W tej sytuacji Jarosław Rzepa, wicemarszałek województwa chce wystąpić z apelem do rządu o przyspieszenie działań, których celem ma być pomoc rolnikom. Apel wicemarszałek zamierza przekazać dziś wojewodzie. – Chodzi nam o konkretne działania ze strony ministerstwa. Sytuacja jest bardzo trudna. Dużo zbóż nie jest zebranych, rolnikom trudno wjechać na pola, sprzęt się niszczy, zboże jest mokre, a ceny spadają. Obawiamy się, że rolnicy utracą płynność finansową. Dlatego też mowa o przełożeniu rat kredytów i dzierżaw – podkreśla wicemarszałek Jarosław Rzepa.
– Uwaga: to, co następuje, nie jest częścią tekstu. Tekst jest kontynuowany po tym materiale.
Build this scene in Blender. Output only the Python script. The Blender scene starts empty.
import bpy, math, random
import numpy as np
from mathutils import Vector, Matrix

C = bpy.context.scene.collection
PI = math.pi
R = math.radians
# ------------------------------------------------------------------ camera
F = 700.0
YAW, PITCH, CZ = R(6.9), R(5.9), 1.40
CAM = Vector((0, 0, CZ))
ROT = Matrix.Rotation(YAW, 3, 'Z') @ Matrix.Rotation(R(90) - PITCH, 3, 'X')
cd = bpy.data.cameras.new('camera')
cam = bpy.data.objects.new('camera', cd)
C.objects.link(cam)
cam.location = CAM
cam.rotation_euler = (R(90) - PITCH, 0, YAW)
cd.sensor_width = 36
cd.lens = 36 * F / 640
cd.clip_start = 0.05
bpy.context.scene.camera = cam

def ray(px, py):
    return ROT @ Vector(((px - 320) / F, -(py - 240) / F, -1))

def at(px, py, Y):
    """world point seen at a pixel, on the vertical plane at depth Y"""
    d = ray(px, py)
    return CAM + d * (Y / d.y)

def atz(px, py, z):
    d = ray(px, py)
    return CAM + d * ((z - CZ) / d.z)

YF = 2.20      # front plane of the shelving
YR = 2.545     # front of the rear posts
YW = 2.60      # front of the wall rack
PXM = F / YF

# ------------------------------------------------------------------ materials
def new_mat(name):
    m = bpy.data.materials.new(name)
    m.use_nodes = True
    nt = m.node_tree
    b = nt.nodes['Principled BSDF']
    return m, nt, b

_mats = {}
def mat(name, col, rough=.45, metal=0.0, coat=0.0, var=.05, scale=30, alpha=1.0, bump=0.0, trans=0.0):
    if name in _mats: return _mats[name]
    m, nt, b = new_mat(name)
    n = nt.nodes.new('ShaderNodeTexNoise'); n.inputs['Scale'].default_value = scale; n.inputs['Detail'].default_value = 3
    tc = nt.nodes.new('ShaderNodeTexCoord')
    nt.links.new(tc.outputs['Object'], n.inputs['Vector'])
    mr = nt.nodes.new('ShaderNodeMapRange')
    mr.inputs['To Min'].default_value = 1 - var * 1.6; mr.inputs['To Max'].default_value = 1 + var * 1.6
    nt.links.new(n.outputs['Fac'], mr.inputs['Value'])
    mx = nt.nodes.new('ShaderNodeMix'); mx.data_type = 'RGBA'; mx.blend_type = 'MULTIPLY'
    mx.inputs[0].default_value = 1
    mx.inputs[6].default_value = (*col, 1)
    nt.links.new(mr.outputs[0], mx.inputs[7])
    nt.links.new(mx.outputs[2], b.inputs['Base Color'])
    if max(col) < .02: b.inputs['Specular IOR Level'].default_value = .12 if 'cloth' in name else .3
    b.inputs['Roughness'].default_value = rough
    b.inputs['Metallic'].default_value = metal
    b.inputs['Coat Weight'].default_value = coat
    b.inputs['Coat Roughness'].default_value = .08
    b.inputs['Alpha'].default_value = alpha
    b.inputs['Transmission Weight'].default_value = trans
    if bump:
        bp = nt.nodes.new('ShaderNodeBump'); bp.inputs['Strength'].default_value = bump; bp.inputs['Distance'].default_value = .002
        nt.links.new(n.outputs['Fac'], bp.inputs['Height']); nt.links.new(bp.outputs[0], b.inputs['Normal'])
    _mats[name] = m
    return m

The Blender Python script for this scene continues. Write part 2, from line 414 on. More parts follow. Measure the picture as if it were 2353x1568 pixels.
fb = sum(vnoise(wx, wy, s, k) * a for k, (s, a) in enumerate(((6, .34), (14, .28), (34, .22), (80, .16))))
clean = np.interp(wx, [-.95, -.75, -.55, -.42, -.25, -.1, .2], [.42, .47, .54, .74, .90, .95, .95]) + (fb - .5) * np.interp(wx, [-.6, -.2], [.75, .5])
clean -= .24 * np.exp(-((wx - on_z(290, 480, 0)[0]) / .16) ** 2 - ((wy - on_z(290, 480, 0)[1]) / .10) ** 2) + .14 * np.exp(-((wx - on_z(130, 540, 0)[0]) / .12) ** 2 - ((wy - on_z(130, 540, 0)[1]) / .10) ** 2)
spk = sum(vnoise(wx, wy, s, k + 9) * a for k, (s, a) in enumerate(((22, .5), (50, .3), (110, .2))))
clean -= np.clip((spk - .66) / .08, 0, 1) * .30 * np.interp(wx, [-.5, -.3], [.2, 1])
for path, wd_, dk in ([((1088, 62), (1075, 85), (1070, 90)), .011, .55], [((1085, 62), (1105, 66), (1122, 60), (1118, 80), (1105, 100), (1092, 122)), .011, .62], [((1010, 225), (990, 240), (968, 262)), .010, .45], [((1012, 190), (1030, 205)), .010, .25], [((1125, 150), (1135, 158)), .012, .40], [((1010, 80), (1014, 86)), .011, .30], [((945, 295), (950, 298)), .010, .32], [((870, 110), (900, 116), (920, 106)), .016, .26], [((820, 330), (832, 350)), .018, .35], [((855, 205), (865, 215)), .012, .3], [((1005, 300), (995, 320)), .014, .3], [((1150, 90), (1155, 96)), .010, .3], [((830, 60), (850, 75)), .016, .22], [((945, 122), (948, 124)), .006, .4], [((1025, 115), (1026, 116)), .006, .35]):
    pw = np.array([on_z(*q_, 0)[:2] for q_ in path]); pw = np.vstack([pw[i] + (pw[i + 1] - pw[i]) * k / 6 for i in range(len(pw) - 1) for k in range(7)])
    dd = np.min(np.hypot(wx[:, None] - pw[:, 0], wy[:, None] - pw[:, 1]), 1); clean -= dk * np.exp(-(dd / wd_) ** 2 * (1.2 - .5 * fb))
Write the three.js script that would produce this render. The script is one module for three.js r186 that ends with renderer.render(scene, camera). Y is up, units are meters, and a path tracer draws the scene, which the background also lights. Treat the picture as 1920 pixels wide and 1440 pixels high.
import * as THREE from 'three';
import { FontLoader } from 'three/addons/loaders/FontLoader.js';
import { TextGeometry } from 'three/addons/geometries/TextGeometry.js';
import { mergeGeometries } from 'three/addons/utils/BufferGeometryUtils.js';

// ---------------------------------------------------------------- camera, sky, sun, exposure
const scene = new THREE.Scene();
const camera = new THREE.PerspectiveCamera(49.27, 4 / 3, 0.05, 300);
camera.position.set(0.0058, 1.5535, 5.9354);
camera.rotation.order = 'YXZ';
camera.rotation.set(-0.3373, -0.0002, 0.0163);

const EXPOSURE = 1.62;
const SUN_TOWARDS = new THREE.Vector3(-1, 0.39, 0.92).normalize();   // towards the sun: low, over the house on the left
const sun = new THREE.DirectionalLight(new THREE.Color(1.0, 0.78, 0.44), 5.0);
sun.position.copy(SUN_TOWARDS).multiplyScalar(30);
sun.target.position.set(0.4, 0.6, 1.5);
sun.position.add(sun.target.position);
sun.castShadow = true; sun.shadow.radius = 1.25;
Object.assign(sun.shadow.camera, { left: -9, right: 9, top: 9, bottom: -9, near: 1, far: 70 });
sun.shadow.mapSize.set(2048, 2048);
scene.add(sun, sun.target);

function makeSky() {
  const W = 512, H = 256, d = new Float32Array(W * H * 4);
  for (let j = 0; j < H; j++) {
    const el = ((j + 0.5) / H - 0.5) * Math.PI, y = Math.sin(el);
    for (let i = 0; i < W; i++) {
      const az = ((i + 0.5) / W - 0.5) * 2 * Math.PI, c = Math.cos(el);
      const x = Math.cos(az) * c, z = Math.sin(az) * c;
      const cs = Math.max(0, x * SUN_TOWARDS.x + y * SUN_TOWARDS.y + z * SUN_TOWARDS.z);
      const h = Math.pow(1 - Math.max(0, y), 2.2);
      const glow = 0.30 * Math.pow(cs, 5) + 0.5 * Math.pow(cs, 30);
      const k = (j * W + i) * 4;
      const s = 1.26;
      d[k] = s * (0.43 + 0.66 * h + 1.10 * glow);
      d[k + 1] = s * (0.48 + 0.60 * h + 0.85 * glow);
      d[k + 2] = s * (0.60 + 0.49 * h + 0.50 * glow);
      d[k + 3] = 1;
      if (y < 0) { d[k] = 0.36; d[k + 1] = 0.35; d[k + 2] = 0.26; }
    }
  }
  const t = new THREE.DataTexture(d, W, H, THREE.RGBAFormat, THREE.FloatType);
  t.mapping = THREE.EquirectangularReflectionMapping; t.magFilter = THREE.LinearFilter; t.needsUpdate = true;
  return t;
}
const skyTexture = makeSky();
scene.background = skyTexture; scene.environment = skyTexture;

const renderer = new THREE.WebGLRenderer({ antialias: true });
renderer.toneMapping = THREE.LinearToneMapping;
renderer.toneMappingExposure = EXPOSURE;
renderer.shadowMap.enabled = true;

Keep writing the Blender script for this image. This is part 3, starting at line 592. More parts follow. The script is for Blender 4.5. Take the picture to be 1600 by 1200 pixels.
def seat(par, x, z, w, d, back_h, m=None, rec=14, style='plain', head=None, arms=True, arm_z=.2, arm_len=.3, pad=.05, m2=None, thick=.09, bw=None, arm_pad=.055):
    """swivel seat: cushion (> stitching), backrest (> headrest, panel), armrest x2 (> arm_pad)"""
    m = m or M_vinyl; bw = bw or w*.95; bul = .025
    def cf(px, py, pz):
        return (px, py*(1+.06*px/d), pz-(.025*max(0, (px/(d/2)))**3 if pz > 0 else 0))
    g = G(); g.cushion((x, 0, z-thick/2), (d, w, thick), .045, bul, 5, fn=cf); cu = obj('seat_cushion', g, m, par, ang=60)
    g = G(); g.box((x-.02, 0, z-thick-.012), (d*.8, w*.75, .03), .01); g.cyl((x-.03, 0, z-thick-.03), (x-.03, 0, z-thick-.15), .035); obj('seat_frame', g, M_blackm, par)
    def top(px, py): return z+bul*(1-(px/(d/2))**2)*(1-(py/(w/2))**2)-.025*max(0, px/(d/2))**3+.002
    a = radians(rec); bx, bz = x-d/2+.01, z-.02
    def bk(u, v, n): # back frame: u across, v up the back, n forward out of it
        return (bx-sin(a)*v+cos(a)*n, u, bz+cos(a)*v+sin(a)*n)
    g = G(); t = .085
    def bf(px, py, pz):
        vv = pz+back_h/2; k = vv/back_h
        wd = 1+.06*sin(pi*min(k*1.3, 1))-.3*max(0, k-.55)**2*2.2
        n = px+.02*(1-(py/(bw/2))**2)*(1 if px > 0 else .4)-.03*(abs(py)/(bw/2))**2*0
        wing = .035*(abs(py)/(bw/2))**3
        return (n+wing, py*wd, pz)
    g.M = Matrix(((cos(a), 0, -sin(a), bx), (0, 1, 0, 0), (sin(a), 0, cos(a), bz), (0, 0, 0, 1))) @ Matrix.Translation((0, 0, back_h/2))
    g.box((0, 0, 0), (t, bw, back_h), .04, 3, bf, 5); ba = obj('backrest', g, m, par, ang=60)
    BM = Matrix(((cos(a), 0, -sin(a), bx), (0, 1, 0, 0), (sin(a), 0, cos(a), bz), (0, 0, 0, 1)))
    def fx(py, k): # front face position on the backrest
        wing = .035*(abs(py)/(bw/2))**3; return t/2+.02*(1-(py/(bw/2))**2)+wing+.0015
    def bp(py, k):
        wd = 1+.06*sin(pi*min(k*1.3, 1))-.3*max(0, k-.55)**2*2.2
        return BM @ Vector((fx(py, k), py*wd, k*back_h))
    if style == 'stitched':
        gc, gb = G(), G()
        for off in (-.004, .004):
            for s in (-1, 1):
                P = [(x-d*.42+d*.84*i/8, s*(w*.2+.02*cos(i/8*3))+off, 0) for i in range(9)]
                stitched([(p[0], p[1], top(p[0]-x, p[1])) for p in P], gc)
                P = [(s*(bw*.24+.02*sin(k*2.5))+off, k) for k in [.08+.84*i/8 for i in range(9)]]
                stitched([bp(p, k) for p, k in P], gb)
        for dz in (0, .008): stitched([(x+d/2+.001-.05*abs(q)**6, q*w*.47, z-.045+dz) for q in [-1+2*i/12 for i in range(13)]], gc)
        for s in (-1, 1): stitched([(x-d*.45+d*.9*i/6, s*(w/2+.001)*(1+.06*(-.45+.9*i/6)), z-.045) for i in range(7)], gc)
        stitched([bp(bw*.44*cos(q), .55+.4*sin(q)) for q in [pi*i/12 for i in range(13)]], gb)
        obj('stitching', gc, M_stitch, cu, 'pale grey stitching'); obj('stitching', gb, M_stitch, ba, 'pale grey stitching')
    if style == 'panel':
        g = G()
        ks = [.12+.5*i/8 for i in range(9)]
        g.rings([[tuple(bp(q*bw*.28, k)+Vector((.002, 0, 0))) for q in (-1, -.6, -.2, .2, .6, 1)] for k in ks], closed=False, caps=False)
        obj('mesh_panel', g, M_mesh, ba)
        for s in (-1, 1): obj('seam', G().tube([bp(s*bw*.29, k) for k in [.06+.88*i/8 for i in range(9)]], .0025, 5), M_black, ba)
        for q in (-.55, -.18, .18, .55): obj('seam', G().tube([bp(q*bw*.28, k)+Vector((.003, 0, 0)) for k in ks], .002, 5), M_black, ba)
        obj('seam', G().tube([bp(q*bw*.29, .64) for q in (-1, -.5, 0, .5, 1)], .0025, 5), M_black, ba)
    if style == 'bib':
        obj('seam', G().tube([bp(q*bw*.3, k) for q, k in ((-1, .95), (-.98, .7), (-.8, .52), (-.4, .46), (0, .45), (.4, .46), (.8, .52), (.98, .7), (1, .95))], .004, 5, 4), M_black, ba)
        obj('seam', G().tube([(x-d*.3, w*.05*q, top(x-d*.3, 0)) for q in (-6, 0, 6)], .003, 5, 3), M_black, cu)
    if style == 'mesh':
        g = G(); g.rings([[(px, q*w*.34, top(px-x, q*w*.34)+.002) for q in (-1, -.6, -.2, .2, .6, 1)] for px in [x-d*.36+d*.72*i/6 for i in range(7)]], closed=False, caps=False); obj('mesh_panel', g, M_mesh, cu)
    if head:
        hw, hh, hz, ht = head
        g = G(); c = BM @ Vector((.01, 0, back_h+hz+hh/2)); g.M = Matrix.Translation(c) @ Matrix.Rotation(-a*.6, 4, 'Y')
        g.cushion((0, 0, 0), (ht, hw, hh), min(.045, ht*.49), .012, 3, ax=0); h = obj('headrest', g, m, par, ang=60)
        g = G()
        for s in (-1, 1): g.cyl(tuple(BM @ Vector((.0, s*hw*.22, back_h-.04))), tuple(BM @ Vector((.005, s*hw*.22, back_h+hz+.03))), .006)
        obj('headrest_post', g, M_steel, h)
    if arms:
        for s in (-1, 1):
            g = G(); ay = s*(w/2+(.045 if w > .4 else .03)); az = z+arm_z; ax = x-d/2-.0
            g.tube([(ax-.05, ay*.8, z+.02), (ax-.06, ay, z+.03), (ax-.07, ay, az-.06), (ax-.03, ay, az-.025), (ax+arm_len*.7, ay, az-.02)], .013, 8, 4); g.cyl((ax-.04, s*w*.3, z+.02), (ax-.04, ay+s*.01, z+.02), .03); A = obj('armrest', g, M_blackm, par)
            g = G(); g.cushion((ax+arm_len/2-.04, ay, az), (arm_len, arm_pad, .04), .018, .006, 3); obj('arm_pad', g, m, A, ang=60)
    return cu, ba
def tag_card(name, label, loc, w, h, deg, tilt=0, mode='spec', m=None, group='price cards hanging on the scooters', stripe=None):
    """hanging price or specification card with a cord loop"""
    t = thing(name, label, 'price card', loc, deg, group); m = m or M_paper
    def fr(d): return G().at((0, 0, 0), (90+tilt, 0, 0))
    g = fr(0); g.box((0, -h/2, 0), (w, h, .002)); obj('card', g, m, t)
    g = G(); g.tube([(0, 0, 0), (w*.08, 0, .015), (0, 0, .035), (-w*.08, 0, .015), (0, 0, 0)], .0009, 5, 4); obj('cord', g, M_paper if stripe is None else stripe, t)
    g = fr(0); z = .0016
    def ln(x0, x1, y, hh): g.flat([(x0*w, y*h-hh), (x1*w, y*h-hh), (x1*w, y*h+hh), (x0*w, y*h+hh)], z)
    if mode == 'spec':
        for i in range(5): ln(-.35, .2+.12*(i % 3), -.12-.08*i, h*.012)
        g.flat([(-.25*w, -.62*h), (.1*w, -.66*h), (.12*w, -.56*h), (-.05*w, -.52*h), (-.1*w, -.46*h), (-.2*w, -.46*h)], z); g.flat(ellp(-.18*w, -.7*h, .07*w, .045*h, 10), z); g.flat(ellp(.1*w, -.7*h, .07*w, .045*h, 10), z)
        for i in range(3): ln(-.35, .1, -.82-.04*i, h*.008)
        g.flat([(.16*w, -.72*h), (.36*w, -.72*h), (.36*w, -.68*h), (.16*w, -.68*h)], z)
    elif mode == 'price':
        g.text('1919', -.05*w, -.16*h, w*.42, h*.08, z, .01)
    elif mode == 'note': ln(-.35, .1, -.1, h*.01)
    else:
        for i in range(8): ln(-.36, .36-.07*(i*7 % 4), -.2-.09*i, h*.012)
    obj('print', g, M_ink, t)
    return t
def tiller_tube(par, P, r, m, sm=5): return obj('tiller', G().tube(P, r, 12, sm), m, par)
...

Dlatego wicemarszałek chce, by pod apelem o wsparcie rolników podpisały się wszystkie partie polityczne. Wskazuje, że pomoc rolnikom niezbędna jest już teraz. – Są potrzebne środki chociażby z rezerw z budżetu państwa – dodaje.
W regionie działa już ponad 80 komisji powołanych przez wojewodę, które szacują straty na podtopionych i zalanych polach.